Provided records:
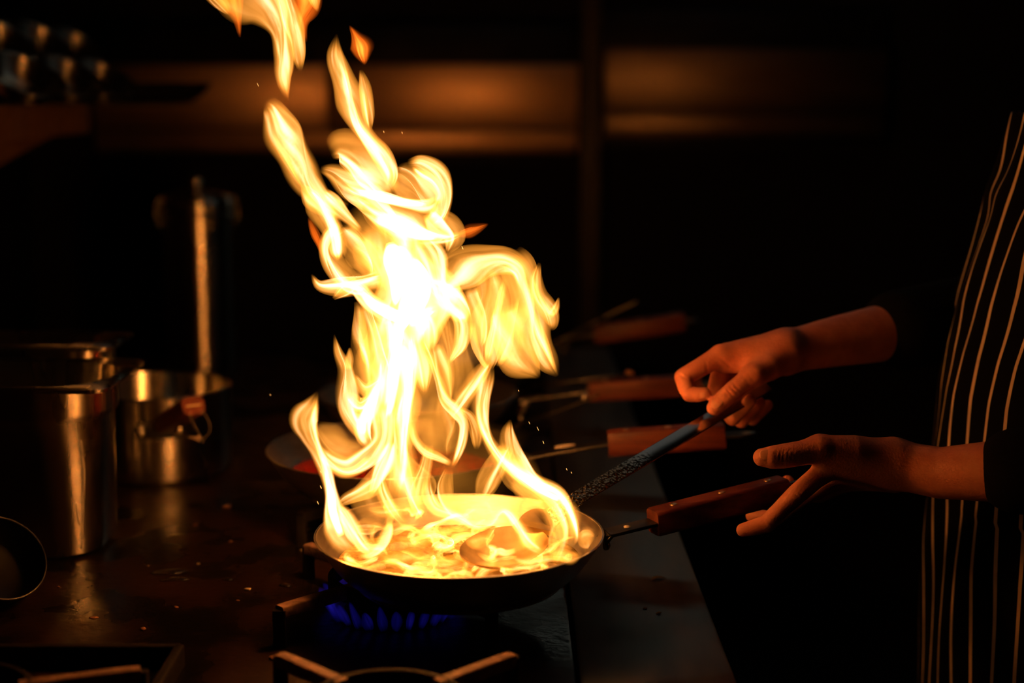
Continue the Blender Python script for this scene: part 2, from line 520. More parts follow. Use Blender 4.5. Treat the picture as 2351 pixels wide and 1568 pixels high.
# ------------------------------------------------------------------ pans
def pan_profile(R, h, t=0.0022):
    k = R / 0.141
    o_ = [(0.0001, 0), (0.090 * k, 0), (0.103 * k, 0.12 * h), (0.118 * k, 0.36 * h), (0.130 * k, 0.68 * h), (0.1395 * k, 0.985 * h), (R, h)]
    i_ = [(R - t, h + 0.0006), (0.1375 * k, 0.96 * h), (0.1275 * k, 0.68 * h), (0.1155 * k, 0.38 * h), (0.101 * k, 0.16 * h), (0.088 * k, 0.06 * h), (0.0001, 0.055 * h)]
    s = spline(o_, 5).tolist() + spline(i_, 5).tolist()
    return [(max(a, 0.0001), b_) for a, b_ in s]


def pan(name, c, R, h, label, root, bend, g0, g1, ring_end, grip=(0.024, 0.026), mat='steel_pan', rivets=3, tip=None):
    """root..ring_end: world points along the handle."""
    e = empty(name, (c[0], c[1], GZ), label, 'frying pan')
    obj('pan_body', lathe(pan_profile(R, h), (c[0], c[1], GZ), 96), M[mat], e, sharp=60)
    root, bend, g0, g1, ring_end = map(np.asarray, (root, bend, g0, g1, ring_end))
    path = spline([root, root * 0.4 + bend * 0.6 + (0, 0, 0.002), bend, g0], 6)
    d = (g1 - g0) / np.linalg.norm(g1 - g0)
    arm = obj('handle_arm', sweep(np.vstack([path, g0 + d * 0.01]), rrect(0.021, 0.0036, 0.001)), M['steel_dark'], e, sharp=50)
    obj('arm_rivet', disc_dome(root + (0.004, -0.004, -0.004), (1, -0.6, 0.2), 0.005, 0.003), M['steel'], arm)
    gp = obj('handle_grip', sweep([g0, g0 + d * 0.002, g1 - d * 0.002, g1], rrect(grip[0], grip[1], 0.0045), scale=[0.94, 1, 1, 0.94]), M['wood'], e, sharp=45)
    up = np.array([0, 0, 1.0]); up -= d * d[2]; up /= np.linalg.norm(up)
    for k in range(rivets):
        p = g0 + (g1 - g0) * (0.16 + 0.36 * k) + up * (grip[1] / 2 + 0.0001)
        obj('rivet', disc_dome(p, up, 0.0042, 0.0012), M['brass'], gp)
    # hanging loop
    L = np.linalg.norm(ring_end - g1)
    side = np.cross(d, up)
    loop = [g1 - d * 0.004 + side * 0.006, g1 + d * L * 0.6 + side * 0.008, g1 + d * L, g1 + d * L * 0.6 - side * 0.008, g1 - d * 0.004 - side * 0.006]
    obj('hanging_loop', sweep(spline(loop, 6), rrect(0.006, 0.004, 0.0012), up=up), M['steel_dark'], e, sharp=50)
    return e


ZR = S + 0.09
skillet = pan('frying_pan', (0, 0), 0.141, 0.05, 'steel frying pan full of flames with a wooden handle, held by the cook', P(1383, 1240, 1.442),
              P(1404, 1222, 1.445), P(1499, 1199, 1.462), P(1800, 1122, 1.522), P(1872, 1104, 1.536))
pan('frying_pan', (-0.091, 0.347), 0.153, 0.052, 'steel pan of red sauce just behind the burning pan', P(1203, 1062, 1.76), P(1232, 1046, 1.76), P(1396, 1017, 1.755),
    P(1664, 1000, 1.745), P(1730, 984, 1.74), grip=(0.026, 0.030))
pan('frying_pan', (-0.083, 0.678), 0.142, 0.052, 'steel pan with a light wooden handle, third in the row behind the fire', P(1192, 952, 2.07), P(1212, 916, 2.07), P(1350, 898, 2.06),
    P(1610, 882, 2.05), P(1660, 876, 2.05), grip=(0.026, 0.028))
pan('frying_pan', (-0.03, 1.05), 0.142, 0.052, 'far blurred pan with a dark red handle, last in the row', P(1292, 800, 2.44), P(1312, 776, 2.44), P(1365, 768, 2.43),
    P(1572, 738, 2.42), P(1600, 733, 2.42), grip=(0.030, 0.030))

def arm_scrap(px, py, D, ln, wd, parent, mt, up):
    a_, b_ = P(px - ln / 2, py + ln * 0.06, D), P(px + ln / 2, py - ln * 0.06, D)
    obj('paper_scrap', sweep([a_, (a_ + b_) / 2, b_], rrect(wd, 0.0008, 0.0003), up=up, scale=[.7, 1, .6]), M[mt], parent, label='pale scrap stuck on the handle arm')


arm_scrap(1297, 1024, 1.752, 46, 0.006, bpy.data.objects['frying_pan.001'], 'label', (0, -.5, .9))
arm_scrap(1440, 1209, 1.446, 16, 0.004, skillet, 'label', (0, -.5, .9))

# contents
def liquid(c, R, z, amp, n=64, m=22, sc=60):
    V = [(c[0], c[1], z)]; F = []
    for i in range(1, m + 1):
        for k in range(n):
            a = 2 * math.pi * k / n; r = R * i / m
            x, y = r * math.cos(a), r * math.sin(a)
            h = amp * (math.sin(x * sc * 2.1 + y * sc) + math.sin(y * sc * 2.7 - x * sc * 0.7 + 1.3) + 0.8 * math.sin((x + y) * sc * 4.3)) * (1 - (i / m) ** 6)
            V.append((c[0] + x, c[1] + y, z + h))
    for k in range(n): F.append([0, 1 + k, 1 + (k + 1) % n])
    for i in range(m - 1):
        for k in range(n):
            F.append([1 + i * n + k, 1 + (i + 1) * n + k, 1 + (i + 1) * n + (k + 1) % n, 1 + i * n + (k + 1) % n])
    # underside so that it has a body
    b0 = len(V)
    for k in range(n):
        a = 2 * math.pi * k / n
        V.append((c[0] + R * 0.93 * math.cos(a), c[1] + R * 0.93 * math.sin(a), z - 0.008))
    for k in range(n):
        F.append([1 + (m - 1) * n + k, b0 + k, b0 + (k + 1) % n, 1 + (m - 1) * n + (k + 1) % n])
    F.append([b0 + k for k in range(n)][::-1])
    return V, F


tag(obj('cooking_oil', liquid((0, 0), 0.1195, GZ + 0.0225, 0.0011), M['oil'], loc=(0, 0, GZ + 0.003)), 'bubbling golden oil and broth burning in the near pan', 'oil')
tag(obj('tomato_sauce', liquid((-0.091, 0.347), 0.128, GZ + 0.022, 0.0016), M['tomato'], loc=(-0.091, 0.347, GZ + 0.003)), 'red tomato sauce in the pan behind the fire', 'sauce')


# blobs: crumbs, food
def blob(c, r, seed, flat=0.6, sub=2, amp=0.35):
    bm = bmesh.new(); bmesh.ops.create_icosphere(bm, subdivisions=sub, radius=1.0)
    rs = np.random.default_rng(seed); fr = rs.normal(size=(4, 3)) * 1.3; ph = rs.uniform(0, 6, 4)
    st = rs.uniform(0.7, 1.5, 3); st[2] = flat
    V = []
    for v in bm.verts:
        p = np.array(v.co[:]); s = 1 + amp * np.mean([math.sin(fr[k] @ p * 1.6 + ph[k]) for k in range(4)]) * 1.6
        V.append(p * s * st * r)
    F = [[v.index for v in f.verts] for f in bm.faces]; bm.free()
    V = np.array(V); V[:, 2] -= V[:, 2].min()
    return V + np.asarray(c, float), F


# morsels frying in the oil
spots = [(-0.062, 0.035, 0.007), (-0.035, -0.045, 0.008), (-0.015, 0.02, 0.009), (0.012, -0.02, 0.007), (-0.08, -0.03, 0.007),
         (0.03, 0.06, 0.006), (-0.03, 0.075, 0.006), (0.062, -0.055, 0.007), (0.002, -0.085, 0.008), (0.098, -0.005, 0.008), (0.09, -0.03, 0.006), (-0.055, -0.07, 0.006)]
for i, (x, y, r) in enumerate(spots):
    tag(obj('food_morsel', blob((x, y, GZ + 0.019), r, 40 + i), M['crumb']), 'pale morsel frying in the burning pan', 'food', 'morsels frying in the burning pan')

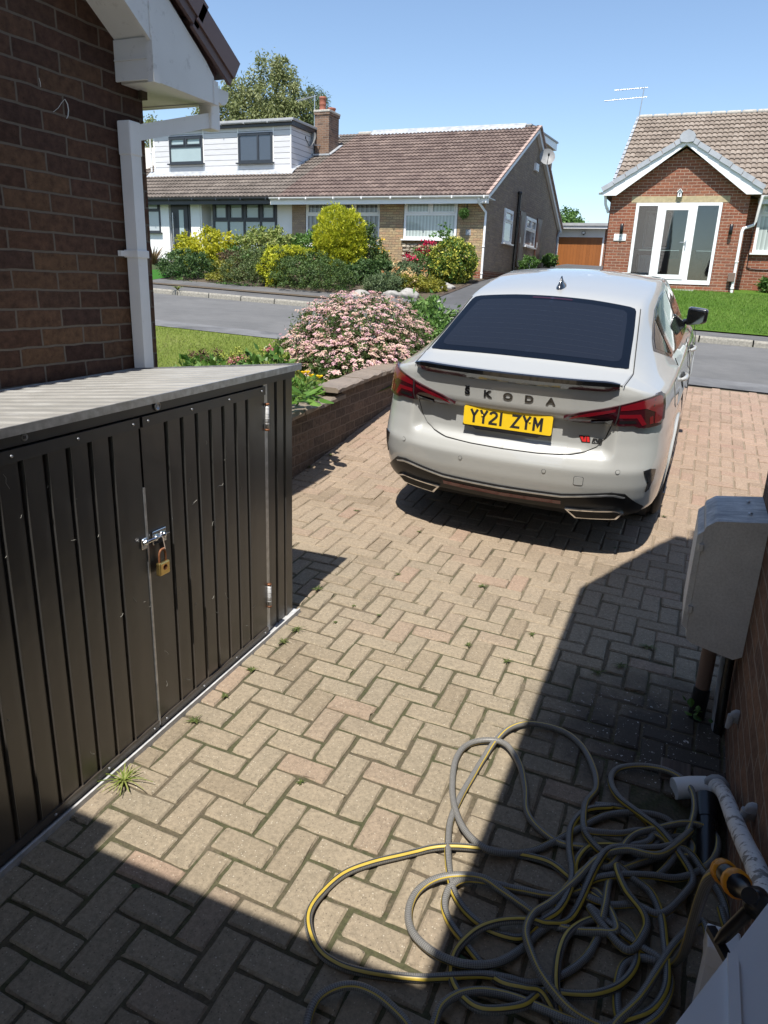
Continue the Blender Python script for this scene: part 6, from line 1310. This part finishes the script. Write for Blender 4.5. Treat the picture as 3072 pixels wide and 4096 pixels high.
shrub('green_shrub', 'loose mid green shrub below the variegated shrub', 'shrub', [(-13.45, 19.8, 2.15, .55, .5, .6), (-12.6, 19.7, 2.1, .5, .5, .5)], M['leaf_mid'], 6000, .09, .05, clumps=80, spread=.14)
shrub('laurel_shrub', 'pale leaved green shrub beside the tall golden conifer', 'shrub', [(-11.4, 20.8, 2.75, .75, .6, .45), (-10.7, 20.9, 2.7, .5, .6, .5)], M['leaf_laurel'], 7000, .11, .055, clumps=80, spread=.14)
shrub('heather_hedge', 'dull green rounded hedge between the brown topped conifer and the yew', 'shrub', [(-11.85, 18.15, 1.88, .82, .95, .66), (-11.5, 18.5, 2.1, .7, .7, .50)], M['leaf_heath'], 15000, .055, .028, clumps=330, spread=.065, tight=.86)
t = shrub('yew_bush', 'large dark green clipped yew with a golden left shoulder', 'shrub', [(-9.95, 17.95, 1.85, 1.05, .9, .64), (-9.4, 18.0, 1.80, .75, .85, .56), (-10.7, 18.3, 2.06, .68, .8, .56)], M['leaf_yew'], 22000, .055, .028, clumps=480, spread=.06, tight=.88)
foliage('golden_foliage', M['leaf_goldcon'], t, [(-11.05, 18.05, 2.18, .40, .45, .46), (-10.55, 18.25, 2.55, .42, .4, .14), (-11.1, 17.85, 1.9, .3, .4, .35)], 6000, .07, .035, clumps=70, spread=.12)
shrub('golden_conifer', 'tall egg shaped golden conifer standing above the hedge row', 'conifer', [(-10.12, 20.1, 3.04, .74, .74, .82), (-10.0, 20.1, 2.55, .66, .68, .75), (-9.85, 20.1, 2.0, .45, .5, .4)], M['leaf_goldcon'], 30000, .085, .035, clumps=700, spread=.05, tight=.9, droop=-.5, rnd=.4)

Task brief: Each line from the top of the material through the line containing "return [(max(a, 0.0001), b_)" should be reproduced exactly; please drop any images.

Written solution:
Continue the Blender Python script for this scene: part 2, from line 520. More parts follow. Use Blender 4.5. Treat the picture as 2351 pixels wide and 1568 pixels high.
# ------------------------------------------------------------------ pans
def pan_profile(R, h, t=0.0022):
    k = R / 0.141
    o_ = [(0.0001, 0), (0.090 * k, 0), (0.103 * k, 0.12 * h), (0.118 * k, 0.36 * h), (0.130 * k, 0.68 * h), (0.1395 * k, 0.985 * h), (R, h)]
    i_ = [(R - t, h + 0.0006), (0.1375 * k, 0.96 * h), (0.1275 * k, 0.68 * h), (0.1155 * k, 0.38 * h), (0.101 * k, 0.16 * h), (0.088 * k, 0.06 * h), (0.0001, 0.055 * h)]
    s = spline(o_, 5).tolist() + spline(i_, 5).tolist()
    return [(max(a, 0.0001), b_) for a, b_ in s]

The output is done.